WHAT IS NEEDED
Check each line of the material below for "More". Report how many have it, with no other words.

INFORMATION SHOWN

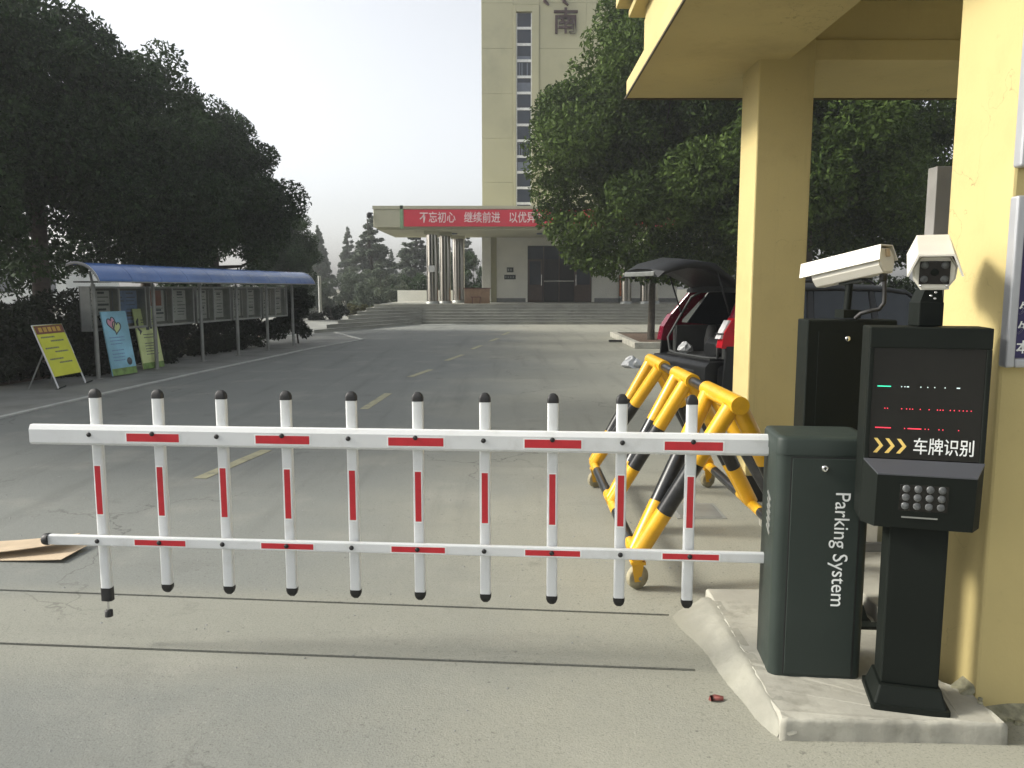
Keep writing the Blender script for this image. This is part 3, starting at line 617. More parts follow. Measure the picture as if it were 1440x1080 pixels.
def cctv(label, O, fwd, up, front_face):
    """O: middle of the housing, fwd: the way it looks"""
    fwd = Vector(fwd).normalized(); right = fwd.cross(Vector(up)).normalized(); upv = right.cross(fwd)
    F = Matrix((right, fwd, upv)).transposed().to_4x4(); F.translation = Vector(O); F = F @ Matrix.Scale(1.0 if front_face else .94, 4)
    t = thing('surveillance_camera', label, 'security camera', (O[0], O[1], 1.51))
    sec = [(-.040, -.068), (.040, -.068), (.066, -.030), (.070, .012), (.046, .052), (-.046, .052), (-.070, .012), (-.066, -.030)]
    bd = MB(F).loft([[(x, -.185, z) for x, z in sec], [(x, .165, z) for x, z in sec]], smooth=False).build('housing', M['camw'], t, bev=.005)
    def shell(y, k): return [(x * k, y, z * k + .004) for x, z in ((-.078, -.002), (-.051, .056), (.051, .056), (.078, -.002))]
    hood = MB(F)
    o_ = [(-.086, -.008), (-.055, .066), (.055, .066), (.086, -.008), (.080, -.010), (.051, .060), (-.051, .060), (-.080, -.010)]
    hood.loft([[(x, -.20, z) for x, z in o_], [(x, .225, z) for x, z in o_]], smooth=False).build('hood', M['camw'], t, bev=.002)
    MB(F).box((-.0715, -.178, .014), (-.0703, .16, .018)).box((.0703, -.178, .014), (.0715, .16, .018)).build('seam', M['cab'], bd)
    fp = MB(F).loft([[(x * .94, .1655, z * .94) for x, z in sec], [(x * .90, .172, z * .90) for x, z in sec]], smooth=False).build('front_plate', M['camw'], t)
    win = MB(F).box((-.047, .1725, -.046), (.047, .176, .034)).build('window', M['glassdark'], fp)
    for a in (-.031, .031):
        for b in (-.028, .020):
            MB(F).lathe([(.0125, 0), (.011, .003), (.005, .005), (0, .0052)], Matrix.Translation((a, .1762, b)) @ Matrix.Rotation(R(-90), 4, 'X'), 14).build('infrared_lamp', M['lamp'], win)
    MB(F).lathe([(.013, 0), (.012, .002), (0, .001)], Matrix.Translation((0, .1762, -.004)) @ Matrix.Rotation(R(-90), 4, 'X'), 16).build('lens', M['cab2'], win)
    MB(F).loft([[(x * .94, -.186, z * .94) for x, z in sec], [(x * .9, -.192, z * .9) for x, z in sec]], smooth=False).build('back_plate', M['camw'], t)
    MB(F).box((-.012, -.204, .008), (.016, -.1925, .046)).build('latch', M['card'], t, bev=.003)
    MB(F).lathe([(.017, 0), (.017, .03), (.011, .034)], F.inverted() @ Matrix.Translation(F @ Vector((.0, -.165, -.068))) @ Matrix.Rotation(math.pi, 4, 'X'), 12).build('cable_gland', M['black'], t)
    for x in (-.05, .05):
        MB(F).lathe([(.005, 0), (.004, .003), (0, .003)], Matrix.Translation((x * .8, .1725, -.052)) @ Matrix.Rotation(R(-90), 4, 'X'), 8).build('screw', M['chrome'], fp)
    MB(F).box((-.03, -.07, -.083), (.03, .05, -.069)).build('saddle', M['cab2'], t)
    return t, F
c1, F1 = cctv('ivory camera with four round lamps facing the viewer on the LED terminal', (1.53, 2.90, 1.745), (-.48, -1, -.24), (0, 0, 1), True)
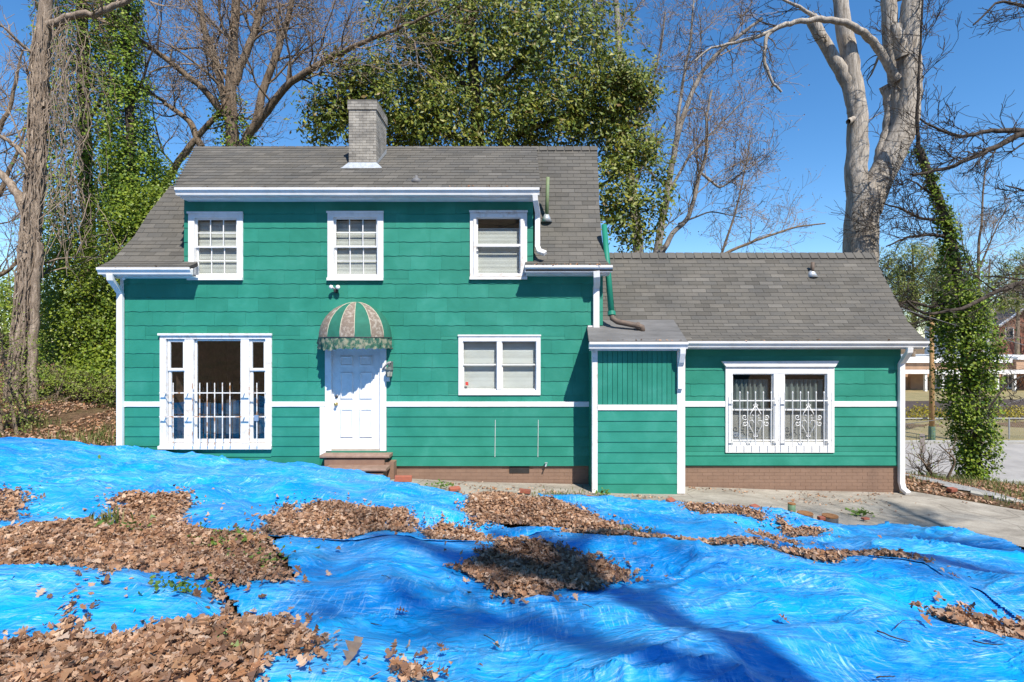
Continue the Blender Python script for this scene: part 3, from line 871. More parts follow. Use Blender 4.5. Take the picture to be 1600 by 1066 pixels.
def course_wall(region, holes, rows, w, yw, parent, amp=0.0055, clipx=None):
    rnd_ = random.Random(3)
    for r, (z0, z1) in enumerate(rows):
        x0_, x1_ = region
        if clipx: x0_, x1_ = clipx(z0, z1)
        x = x0_ - rnd_.random() * w
        while x < x1_:
            ww = w * rnd_.choice([1, 1, 1, 1, 0.55, 1])
            a, b = max(x, x0_), min(x + ww, x1_)
            x += ww
            if b - a < 0.02: continue
            q = rects_minus((a + 0.0012, b - 0.0012, z0, z1), holes)
            if not q: continue
            siding_piece(q, z0, None, rnd_.random() * 6 + r, yw + rnd_.random() * 0.0015, amp).build('siding_shingle', GREEN, parent)

rows = []
zb = RW(0, 1, 617.5, 617.5)[2]; st = 21.75 / SW
rows.append(((CY - 628) / SW, zb))
z = zb
while z < Z_DORM:
    rows.append((z, min(z + st, Z_DORM + 0.03))); z += st
clip_main = lambda z0, z1: (XL_, XR_) if z0 < Z_EAVE - 0.16 else (XDL, XDR)
course_wall((XL_, XR_), CASE_MAIN, rows, 0.61, YW, wallo, clipx=clip_main)
# narrow pieces beside the dormer feet
rows_w = []
z = (CY - 628) / SG
for dz in (0.12, 0.24, 0.27, 0.28):
    rows_w.append((z, min(z + dz, 0.11))); z += dz
course_wall((WX0, WX1), CASE_WING, rows_w, 1.25, YG, wingo, 0.004)

def clapboards(x0, x1, z0, z1, n, yw, holes, parent, name='clapboard'):
    h = (z1 - z0) / n
    for i in range(n):
        a, b = z0 + i * h, z0 + (i + 1) * h
        rr = random.Random(i * 7 + int(x0 * 10))
        dz = 0.0015 * (rr.random() - 0.5)
        for q in rects_minus((x0, x1, a, b), holes):
            mb = MB()
            t0 = yw - (0.020 if abs(q[2] - a) < 1e-6 else 0.012)
            mb.prism([(t0, q[2] + dz), (yw - 0.006, q[3] + dz), (yw + 0.002, q[3] + dz), (yw + 0.002, q[2] + dz)], 'x', q[0], q[1])
            mb.build(name, GREEN, parent)

zt = (CY - 635.5) / SW
clapboards(XL_, (252.5 - CX) / SW, Z_SILL, zt, 6, YW, CASE_MAIN, wallo)
clapboards((424.5 - CX) / SW, (500 - CX) / SW, Z_SILL, zt, 6, YW, CASE_MAIN, wallo)
clapboards((252.5 - CX) / SW, (424.5 - CX) / SW, Z_SILL, (CY - 699.5) / SW, 2, YW, CASE_MAIN, wallo)
clapboards((604.5 - CX) / SW, XR_, Z_SILL, zt, 6, YW, CASE_MAIN, wallo)
MB().box((509 - CX) / SW, (604 - CX) / SW, YW - 0.03, YW + 0.02, (CY - 716) / SW, (CY - 704.5) / SW).build('door_sill_board', GREENF, house)
ztg = (CY - 635.5) / SG
clapboards(WX0 + 1.3, WX1, (CY - 727) / SG, ztg, 6, YG, CASE_WING, wingo)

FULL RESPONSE
2